Ever Been Ghosted by a Recruiter? Here’s What You Should Do

Ghosting your Recruiter: What are You Thinking??
Last year we looked at why it’s never a good idea to ghost your recruiter. As well as potentially damaging your reputation, it’s also disrespectful and says very little about your character.
But what should you do if your recruiter ghosts you? Is this something you should accept, or should you quickly make tracks and find a better one?

It isn’t typical for good recruiters to ghost candidates, but it definitely happens. They may do it for any number of reasons, such as:

  • you have been unsuccessful in your application(s)
  • they haven’t found a suitable position for you
  • they are extremely busy
  • poor training or systems / processes

However, none of these are a valid excuse for leaving candidates or applicants in the dark. It also reflects badly on the recruiter, and the company they work for.

How your recruiter should act

If you are a candidate (i.e.: you apply for a specific role and the recruiter is the main point of contact), you should always be told the outcome of your application.

Recruitment goes both ways – and even if a recruiter needs to review 50 candidates for a role and you don’t make the cut, they should at least email you to say this is the case. This lets you move on and apply for other roles, reach out to the recruiter for feedback and to ask if there are other roles available that you could be potentially suitable for.

Ghosting candidates is the fastest way to develop a poor reputation as a recruiter, and in a small town like Canberra this can have damaging effects. No candidate wants to do business with someone they don’t like, and every candidate has the potential to one day be a future client.

Don’t take it personally, but do take action

If you have applied for a role and haven’t heard back for some time, don’t be afraid to reach out and ask what’s happening.

Ideally, you want to have 3 points of contact for your recruiter:

  • direct line
  • email
  • mobile

Try all 3, and if you don’t hear back within a reasonable time frame then it’s time to look for a new one.

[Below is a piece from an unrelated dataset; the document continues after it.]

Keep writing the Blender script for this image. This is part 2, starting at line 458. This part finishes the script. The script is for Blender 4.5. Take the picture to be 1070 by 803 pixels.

To find a new recruiter, one you can trust to treat you with respect and communicate clearly, you can ask friends or colleagues who have recently been through a recruitment process. If they worked with a recruiter they liked, ask for their details and reach out for a chat. Personal recommendations from positive experiences are a great way to sort through all the recruiters out there and only work with the best.

I often receive calls from people who have been recommended by a client or former candidate. Even if I cannot help in their particular line of work, I will always try to refer them to someone who can.

This same level of respect applies if I see a candidate constantly applying for roles and being unsuccessful. I will always pick up the phone and have a conversation with them about where they may be going wrong, or what types of roles they should apply for that align with their skills and experience.

Even though you are the one seeking work, your recruiter’s role is to bridge the gap between you and the organisation that is hiring. So you should never feel too embarrassed to reach out and ask how things are tracking.

At the end of the day, ghosting anyone for any reason is cruel. If it’s happening to you, don’t stand for it. Find a recruiter who has your best interests at heart and give them an opportunity to do right by you.